The first, Tom, was a gifted copywriter who saw potential in the overlooked market of simulated diamonds, or cubic zirconium. For $30,000, he ran a full-page ad in the Los Angeles Times announcing his new enterprise, the Beverly Hills Diamond Company, and its key product, a loose, one-karat stone that sold for $39. The wonderfully crafted ad pulled in about $42,000 worth of sales, which amounted to about $3000 profit after all expenses. Tom, who was used to making massive, front end profits, didn't see enough profit in the concept, so he folded his tent and left.
The second friend, Larry, didn't possess Tom's copywriting prowess, but he was a world-class strategist---and strategy will always trump copy. Larry soldiered into the very same marketplace, armed with a game plan for an identical product but a very different result. His ad wasn't as well written, and so Van Pliss and Tissany (his take on Van Cleef & Arpel and Tiffany, which were hot brands at the time) pulled in only $28,000 from his $30,000 ad---meaning he'd lost $2000 before he'd even counted overhead.
But instead of getting frustrated, Larry continued with the next phase of his strategy. Whereas Tom had mailed his product in a chintzy cardboard box, Larry delivered his in a high-end jeweler's case, which in turn was placed in a velvet bag-packaging that cost a pretty penny beyond what he'd already spent on the ad. Along with that, Larry included a letter:
Thank you for purchasing your Van Pliss and Tissany one-karat gemstone. When you remove its beautiful jeweler's case, you'll immediately notice its fiery brilliance, which is even more beautiful than we promised.
You may notice that the stone is smaller than you expected-but that's the nature of the Van Pliss diamond. IN order to achieve such extraordinary brilliance, our gem is denser, which makes it 25 percent smaller than most people expect. However, the brilliance of the diamond inspires many of our buyers to upgrade to larger five and ten-karat stones, which they hope to then set. Because we've experienced this so often, we've set some of our most magnificent five and ten-karat stones in fourteen and eighteen-karat rings, necklaces, earrings, and bracelets, which you can find in the accompanying catalog. We are slashing the price by 50 percent of what you would pay for the same product from a jewelry store.

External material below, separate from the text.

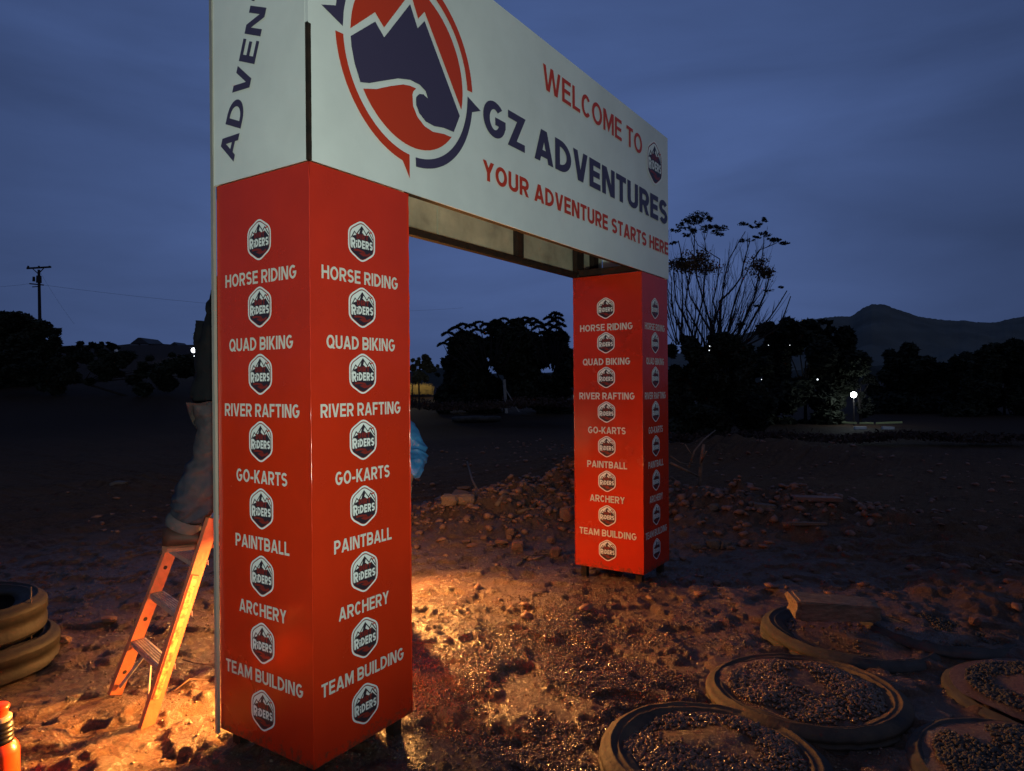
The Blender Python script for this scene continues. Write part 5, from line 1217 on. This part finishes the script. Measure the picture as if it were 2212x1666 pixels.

We would like to offer you the chance to upgrade: Not only have we included a pre-paid return carton and UPS form, but we are also extending you double credit. In addition, any purchase you make with us will not be considered binding on your part until you've had the set jewelry item in your possession for thirty days. If your family and friends don't remark on how beautiful your new gem is, or if you find that buying the same piece from a jeweler would have saved you money, you may return your gemstone and setting, no questions asked.
What was the difference between Tom's tactics and Larry's strategy? Whereas Tom made $3000 and promptly quit, Larry's strategy lost $2000 up front, then netted him $25 million in his first year of business alone.
That's the difference! How can you apply a similar strategy in your business?